■ Material provided

***

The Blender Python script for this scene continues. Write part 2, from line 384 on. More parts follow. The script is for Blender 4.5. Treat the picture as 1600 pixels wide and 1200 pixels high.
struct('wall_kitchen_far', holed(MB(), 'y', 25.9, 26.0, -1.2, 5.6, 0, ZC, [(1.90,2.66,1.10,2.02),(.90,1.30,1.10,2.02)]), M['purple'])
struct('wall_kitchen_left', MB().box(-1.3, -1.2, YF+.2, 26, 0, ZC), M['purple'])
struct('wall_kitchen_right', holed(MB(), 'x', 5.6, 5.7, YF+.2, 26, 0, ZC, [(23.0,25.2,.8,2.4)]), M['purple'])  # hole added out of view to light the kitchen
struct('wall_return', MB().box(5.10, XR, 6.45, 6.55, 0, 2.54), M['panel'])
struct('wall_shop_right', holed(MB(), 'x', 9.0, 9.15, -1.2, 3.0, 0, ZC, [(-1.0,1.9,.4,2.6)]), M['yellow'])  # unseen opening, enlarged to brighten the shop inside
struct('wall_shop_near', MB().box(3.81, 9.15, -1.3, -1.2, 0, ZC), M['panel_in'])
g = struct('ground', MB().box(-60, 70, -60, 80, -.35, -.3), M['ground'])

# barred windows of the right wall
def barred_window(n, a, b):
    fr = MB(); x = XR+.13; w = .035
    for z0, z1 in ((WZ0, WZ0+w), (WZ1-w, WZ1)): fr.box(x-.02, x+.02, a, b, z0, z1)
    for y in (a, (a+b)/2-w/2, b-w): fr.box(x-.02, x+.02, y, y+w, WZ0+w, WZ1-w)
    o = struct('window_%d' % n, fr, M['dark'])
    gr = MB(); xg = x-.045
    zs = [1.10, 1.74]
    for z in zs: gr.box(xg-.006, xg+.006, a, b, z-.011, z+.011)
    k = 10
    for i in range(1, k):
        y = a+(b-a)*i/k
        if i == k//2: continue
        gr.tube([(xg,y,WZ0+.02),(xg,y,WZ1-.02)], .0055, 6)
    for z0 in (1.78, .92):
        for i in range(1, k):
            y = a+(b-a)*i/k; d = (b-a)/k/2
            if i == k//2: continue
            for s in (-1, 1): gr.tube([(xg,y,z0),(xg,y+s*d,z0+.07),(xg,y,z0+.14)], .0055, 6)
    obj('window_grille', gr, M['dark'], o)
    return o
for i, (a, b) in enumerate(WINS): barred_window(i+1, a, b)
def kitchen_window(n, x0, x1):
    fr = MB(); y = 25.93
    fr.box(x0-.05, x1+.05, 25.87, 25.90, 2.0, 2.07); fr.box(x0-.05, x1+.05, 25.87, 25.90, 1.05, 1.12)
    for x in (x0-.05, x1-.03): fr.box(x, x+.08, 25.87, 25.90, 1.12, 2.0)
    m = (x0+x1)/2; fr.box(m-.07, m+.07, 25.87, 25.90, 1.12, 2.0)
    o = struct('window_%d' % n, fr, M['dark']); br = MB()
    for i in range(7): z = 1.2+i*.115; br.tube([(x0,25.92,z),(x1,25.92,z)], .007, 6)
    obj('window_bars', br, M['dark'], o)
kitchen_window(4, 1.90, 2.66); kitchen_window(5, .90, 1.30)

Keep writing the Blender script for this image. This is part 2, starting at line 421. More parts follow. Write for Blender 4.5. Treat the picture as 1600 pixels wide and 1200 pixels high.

***

Write the entries again, exactly as they stand.

■ Full response
The Blender Python script for this scene continues. Write part 2, from line 384 on. More parts follow. The script is for Blender 4.5. Treat the picture as 1600 pixels wide and 1200 pixels high.
struct('wall_kitchen_far', holed(MB(), 'y', 25.9, 26.0, -1.2, 5.6, 0, ZC, [(1.90,2.66,1.10,2.02),(.90,1.30,1.10,2.02)]), M['purple'])
struct('wall_kitchen_left', MB().box(-1.3, -1.2, YF+.2, 26, 0, ZC), M['purple'])
struct('wall_kitchen_right', holed(MB(), 'x', 5.6, 5.7, YF+.2, 26, 0, ZC, [(23.0,25.2,.8,2.4)]), M['purple'])  # hole added out of view to light the kitchen
struct('wall_return', MB().box(5.10, XR, 6.45, 6.55, 0, 2.54), M['panel'])
struct('wall_shop_right', holed(MB(), 'x', 9.0, 9.15, -1.2, 3.0, 0, ZC, [(-1.0,1.9,.4,2.6)]), M['yellow'])  # unseen opening, enlarged to brighten the shop inside
struct('wall_shop_near', MB().box(3.81, 9.15, -1.3, -1.2, 0, ZC), M['panel_in'])
g = struct('ground', MB().box(-60, 70, -60, 80, -.35, -.3), M['ground'])

# barred windows of the right wall
def barred_window(n, a, b):
    fr = MB(); x = XR+.13; w = .035
    for z0, z1 in ((WZ0, WZ0+w), (WZ1-w, WZ1)): fr.box(x-.02, x+.02, a, b, z0, z1)
    for y in (a, (a+b)/2-w/2, b-w): fr.box(x-.02, x+.02, y, y+w, WZ0+w, WZ1-w)
    o = struct('window_%d' % n, fr, M['dark'])
    gr = MB(); xg = x-.045
    zs = [1.10, 1.74]
    for z in zs: gr.box(xg-.006, xg+.006, a, b, z-.011, z+.011)
    k = 10
    for i in range(1, k):
        y = a+(b-a)*i/k
        if i == k//2: continue
        gr.tube([(xg,y,WZ0+.02),(xg,y,WZ1-.02)], .0055, 6)
    for z0 in (1.78, .92):
        for i in range(1, k):
            y = a+(b-a)*i/k; d = (b-a)/k/2
            if i == k//2: continue
            for s in (-1, 1): gr.tube([(xg,y,z0),(xg,y+s*d,z0+.07),(xg,y,z0+.14)], .0055, 6)
    obj('window_grille', gr, M['dark'], o)
    return o
for i, (a, b) in enumerate(WINS): barred_window(i+1, a, b)
def kitchen_window(n, x0, x1):
    fr = MB(); y = 25.93
    fr.box(x0-.05, x1+.05, 25.87, 25.90, 2.0, 2.07); fr.box(x0-.05, x1+.05, 25.87, 25.90, 1.05, 1.12)
    for x in (x0-.05, x1-.03): fr.box(x, x+.08, 25.87, 25.90, 1.12, 2.0)
    m = (x0+x1)/2; fr.box(m-.07, m+.07, 25.87, 25.90, 1.12, 2.0)
    o = struct('window_%d' % n, fr, M['dark']); br = MB()
    for i in range(7): z = 1.2+i*.115; br.tube([(x0,25.92,z),(x1,25.92,z)], .007, 6)
    obj('window_bars', br, M['dark'], o)
kitchen_window(4, 1.90, 2.66); kitchen_window(5, .90, 1.30)

Keep writing the Blender script for this image. This is part 2, starting at line 421. More parts follow. Write for Blender 4.5. Treat the picture as 1600 pixels wide and 1200 pixels high.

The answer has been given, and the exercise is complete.